There’s much about this social investment initiative to like, given its designed to match these under25-year-olds with employers and through intensive pastoral work, keep them in employment. This programme is targeted at young people with complex needs at risk of being long-term unemployed and will focus on blitzing their employment barriers, whether it be their lack of a driver licence or treating drug abuse.
It’s all very laudable, but hopelessly small-scale and woefully belated. Why now? Why has the Government sat on its chuff and allowed tens of thousands of young Kiwis to remain vegetating on the dole, in favour of the record-busting massimportation of low-skilled workers? Only Israel has a higher rate of non-citizen immigration, per capita, in the developed world than New Zealand. And, as the latest data from Statistics New Zealand reveals, of the 73,000 net migrants who poured into New Zealand in the past year, only 8000 were classified as highly skilled.
Bravo to Don Brash who has taken to task a variety of economists for shamelessly scaremongering about the economic consequences of cutting our immigration flows. Brash points out that high immigration is not only placing exorbitant strain on our ability to sustainably fund public infrastructure, whether it be roads, schools or the health system, but it is suppressing real wage growth. Kiwi ‘‘workers would be better off with a much lower level of noncitizen immigration’’, he said on Friday.

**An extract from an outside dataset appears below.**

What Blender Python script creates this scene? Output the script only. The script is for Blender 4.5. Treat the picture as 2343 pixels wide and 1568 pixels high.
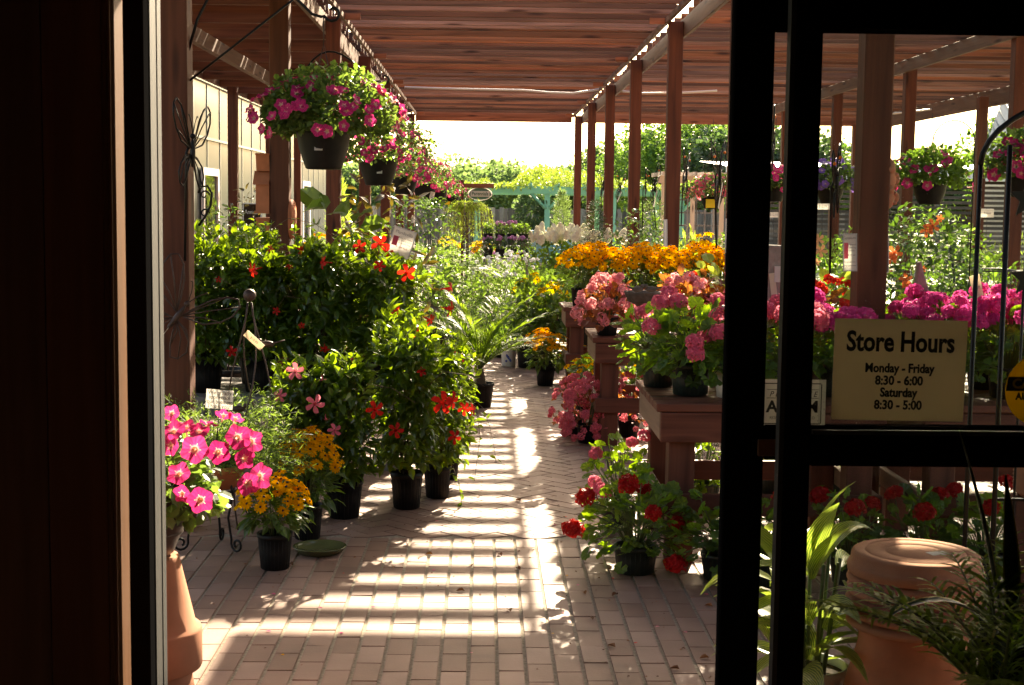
import bpy, math, random
import numpy as np
from mathutils import Vector, Matrix

for o in list(bpy.data.objects): bpy.data.objects.remove(o)
scene = bpy.context.scene
COL = scene.collection
R = math.radians
F, CX, CY, CAMH = 3300.0, 1171.0, 784.0, 1.64       # lens and eye height recovered from the vanishing points
# ------------------------------------------------------------------ camera
_y = Vector((-61 / F, 313 / F, -1)).normalized()
_u = Vector((math.sin(0.010), math.cos(0.010), 0))
_z = (_u - _u.dot(_y) * _y).normalized()
_x = _y.cross(_z)
CAMROT = Matrix((_x, _y, _z))                        # camera space -> world
CAMLOC = Vector((0, 0, CAMH))
cd = bpy.data.cameras.new("camera"); cam = bpy.data.objects.new("camera", cd); COL.objects.link(cam)
cd.sensor_width = 36; cd.lens = F / 2342 * 36; cd.clip_start = 0.05; cd.clip_end = 1500
cd.dof.use_dof = True; cd.dof.focus_distance = 9.0; cd.dof.aperture_fstop = 20.0
cam.matrix_world = Matrix.Translation(CAMLOC) @ CAMROT.to_4x4()
scene.camera = cam
# ------------------------------------------------------------------ world and sun
SX, SK = 0.46, 1.80                                   # sun offset per metre of height: right, ahead
SUN_EL = math.atan(1 / math.hypot(SX, SK)); SUN_AZ = math.atan2(SX, SK)
w = bpy.data.worlds.new("World"); scene.world = w; w.use_nodes = True
nt = w.node_tree; bg = nt.nodes["Background"]
sky = nt.nodes.new("ShaderNodeTexSky"); sky.sky_type = 'NISHITA'; sky.sun_disc = False
sky.sun_elevation = SUN_EL; sky.sun_rotation = SUN_AZ; sky.air_density = 1.0; sky.dust_density = 4.0; sky.ozone_density = 0.3
nt.links.new(sky.outputs[0], bg.inputs[0]); bg.inputs[1].default_value = 0.10
sd = bpy.data.lights.new("sun", 'SUN'); sd.energy = 5.0; sd.angle = R(0.5); sd.color = (1.0, 0.90, 0.74)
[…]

Wage growth continues to chart a particularly anaemic course, failing to keep pace with the cost of living. In the past year, the Consumer Price Index increased 2.2 per cent, while annual wage inflation tailed behind at 1.6 per cent.
Many an employer will bemoan the diminishing sense of a good work ethic among many young Kiwis. Enhancing the value of work and the reward for the worker certainly wouldn’t go amiss, on that score.
It is utterly incongruous and intolerable that so many sectors of the economy claim they can’t find locals to fill job vacancies, given the stockpile of idle domestic labour. About 130,000 Kiwis are registered as unemployed. Canterbury’s unemployment rate has jumped from a post-quake low of 2.7 per cent in 2016 to 4 per cent in the March 2017 quarter.
As much as the Government’s youth employment announcement last week is worthy of support, National has dropped the ball by failing to apply that hands-on and transformative approach nationwide.
The Hawke’s Bay announcement only applies to 5000 neets, yet there are currently 90,000 Kiwis, aged 15 to 24, who aren’t in employment, education or training. Between March 2016 and March 2017, the number of neets in Canterbury shot up by 3900, to 10,000.
What is being done to stop this vast and growing swathe of young and rudderless Cantabs from rotting their lives away?